▶ **Short task**
Your task is to print, exactly and only, the lines from the start of the entries below through the line with "C = S.collection". Include both ends, but skip the pictures.

▶ **Provided records**
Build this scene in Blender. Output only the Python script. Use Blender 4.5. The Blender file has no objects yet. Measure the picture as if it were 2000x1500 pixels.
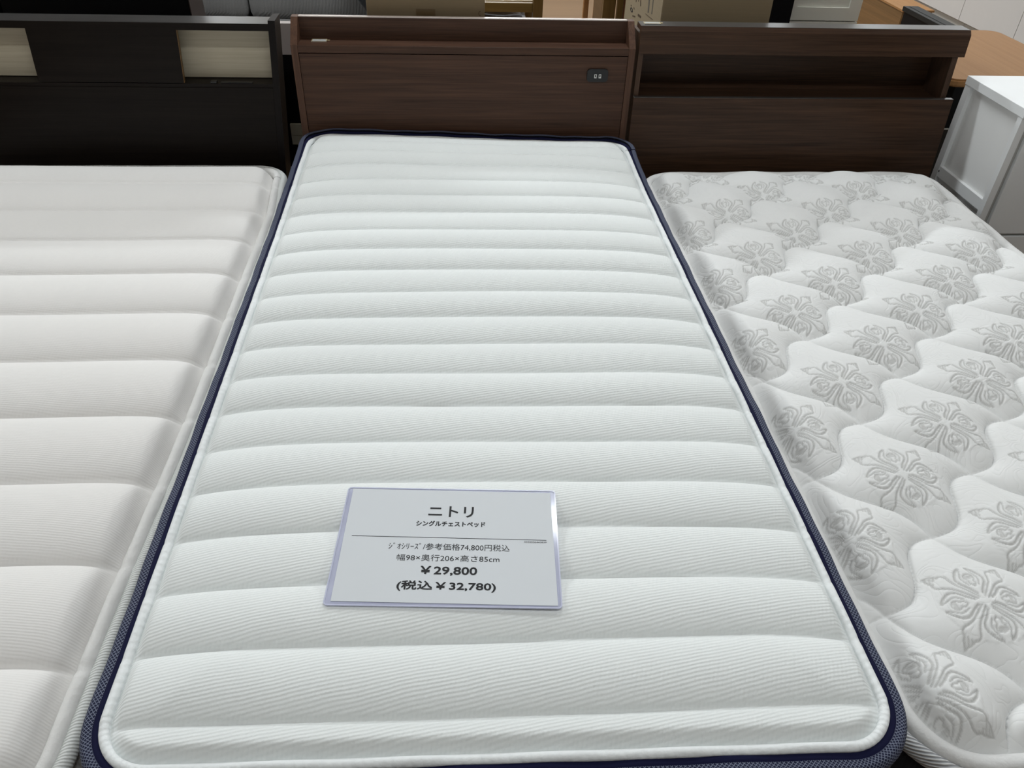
import bpy, bmesh, math, random
import numpy as np
from mathutils import Matrix, Vector

random.seed(4)
rng = np.random.default_rng(4)
S = bpy.context.scene
C = S.collection

# ------------------------------------------------------------------ camera
PITCH, YAW, ROLL = 0.6675664, 0.0913288, 0.0368097
CAM = (-0.0474507, -2.3243583, 1.4096206)
fw = np.array([math.sin(YAW)*math.cos(PITCH), math.cos(YAW)*math.cos(PITCH), -math.sin(PITCH)])
rt = np.array([math.cos(YAW), -math.sin(YAW), 0.0]); up = np.cross(rt, fw)
r2 = rt*math.cos(ROLL)+up*math.sin(ROLL); u2 = -rt*math.sin(ROLL)+up*math.cos(ROLL)
cd = bpy.data.cameras.new('camera'); cam = bpy.data.objects.new('camera', cd); C.objects.link(cam)
m = Matrix.Identity(4)
for i in range(3):
    m[i][0] = r2[i]; m[i][1] = u2[i]; m[i][2] = -fw[i]; m[i][3] = CAM[i]
cam.matrix_world = m
cd.sensor_width = 36.0; cd.sensor_fit = 'HORIZONTAL'; cd.lens = 1519.73/2000*36
cd.clip_start = 0.05; cd.clip_end = 60
S.camera = cam

# ------------------------------------------------------------------ world, exposure, lights
W = bpy.data.worlds.new('World'); S.world = W; W.use_nodes = True
W.node_tree.nodes['Background'].inputs[0].default_value = (0.9, 0.95, 1, 1)
W.node_tree.nodes['Background'].inputs[1].default_value = 0.05
S.view_settings.view_transform = 'Standard'
S.view_settings.look = 'None'
S.view_settings.exposure = -0.72
S.view_settings.gamma = 1.0
S.view_settings.use_curve_mapping = False
CEIL = 3.1
LAMPS = []
for lx, k, cn in ((-3.3, 1.25, 'leftmost'), (0.3, 0.97, 'middle'), (3.9, 0.85, 'rightmost')):
    for ly, pw, rn in ((-2.1, 27, 'behind the camera'), (0.6, 52, 'above the headboards'), (3.2, 125, 'beyond the headboards'), (6.2, 90, 'two rows before the back wall')):
        LAMPS.append((lx, ly, pw*k, '%s white strip light on the ceiling %s' % (cn, rn)))
for lx, cn in ((-3.3, 'leftmost'), (-1.5, 'added second-from-left'), (0.3, 'middle'), (2.1, 'added second-from-right'), (3.9, 'rightmost')):  # both second lamps are extras, added to fill reflections on the headboard tops
    LAMPS.append((lx, 9.6, 75, '%s white strip light in the row nearest the back wall' % cn))
for lx, ly, pw, _l in LAMPS:
    ld = bpy.data.lights.new('ceiling_lamp_light', 'AREA'); ld.shape = 'RECTANGLE'
    ld.size = 1.25; ld.size_y = 0.14; ld.energy = pw; ld.color = (0.92, 0.985, 1.02)
    lo = bpy.data.objects.new('ceiling_lamp_light', ld); C.objects.link(lo)
    lo.location = (lx, ly, CEIL-0.09)

# ------------------------------------------------------------------ helpers
def mesh_from(bm):
    me = bpy.data.meshes.new('m'); bm.to_mesh(me); bm.free(); return me

def tag(o, label=None, cat=None, group=None, kind=None):
    if label: o['label'] = label
    if cat: o['category'] = cat
    if group: o['group'] = group
    if kind: o['kind'] = kind
    return o

def thing(name, label, cat, loc=(0, 0, 0), group=None):
    o = bpy.data.objects.new(name, None); C.objects.link(o); o.location = loc
    o.empty_display_size = 0.1
    return tag(o, label, cat, group)

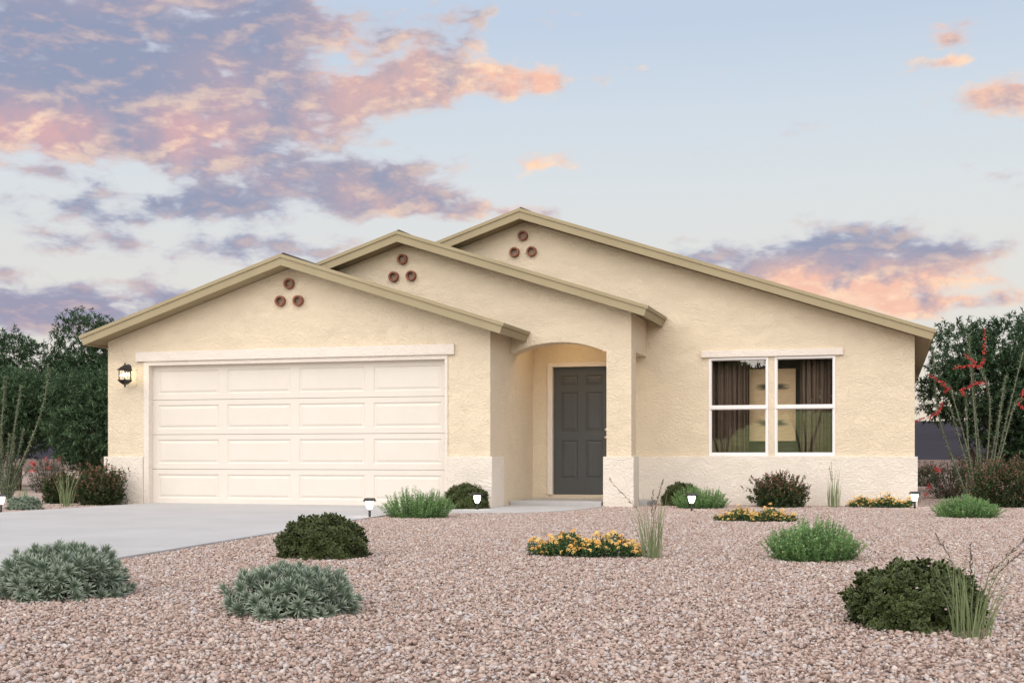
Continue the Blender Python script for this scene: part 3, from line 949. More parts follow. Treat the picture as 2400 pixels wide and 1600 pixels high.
# ------------------------------------------------------------------ path lights
pl = thing('path_light', 'lit path light at the driveway edge beside the tall bright green bush', 'path light', (-5.93, 14.18, .018), group='solar path lights in the gravel')
MB().tube([(0, 0, -.05), (0, 0, .092)], .0145, 10).obj('stake', M['black'], pl, smooth=True)
MB().lathe([(.015, .088), (.028, .094), (.030, .100), (.022, .101)], seg=16).obj('collar', M['black'], pl, smooth=True)
MB().lathe([(.0005, .0995), (.018, .100), (.024, .106), (.033, .124), (.041, .148), (.046, .174), (.047, .196), (.0005, .197)], seg=20).obj('globe', M['glow'], pl, smooth=True)
MB().lathe([(.0005, .1975), (.098, .1975), (.100, .203), (.078, .234), (.072, .236), (.0005, .236)], seg=4, turn=math.pi / 4 + .25).obj('cap', M['black'], pl)
again(pl, 'lit path light in front of the round dark bush at the garage corner', (-5.37, 16.62, .018), .5)
again(pl, 'lit path light before the green bush right of the porch post', (-2.54, 17.29, .018), .2)
again(pl, 'lit path light by the right hand corner of the house', (.37, 19.0, .018), -.1)
again(pl, 'lit path light at the left edge of the driveway, half out of frame', (-11.24, 14.33, .018), .3)

# ------------------------------------------------------------------ plants
def dome(n, r, h, shell=.75, low=0.):
    """points in a lumpy dome, mostly near its surface, with outward normals"""
    d = rdir(n); d[:, 2] = np.abs(d[:, 2])
    d = unit(d + np.array([0, 0, low]))
    lump = 1 + .10 * np.sin(d[:, 0] * 7 + 1) * np.sin(d[:, 1] * 6 + 2) + .07 * np.sin(d[:, 2] * 11 + d[:, 0] * 9)
    k = (shell + (1 - shell) * rng.random(n) ** .6) * lump
    # a superellipsoid keeps the flanks steep down to the ground
    P = d * k[:, None]
    P[:, 2] = np.sign(P[:, 2]) * np.abs(P[:, 2]) ** .8
    P = P * np.array([r, r, h])
    nrm = unit(d / np.array([r, r, h]) * r)
    return P, nrm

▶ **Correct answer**
Build this scene in Blender. Output only the Python script. Use Blender 4.5. The Blender file has no objects yet. Measure the picture as if it were 2000x1500 pixels.
import bpy, bmesh, math, random
import numpy as np
from mathutils import Matrix, Vector

random.seed(4)
rng = np.random.default_rng(4)
S = bpy.context.scene
C = S.collection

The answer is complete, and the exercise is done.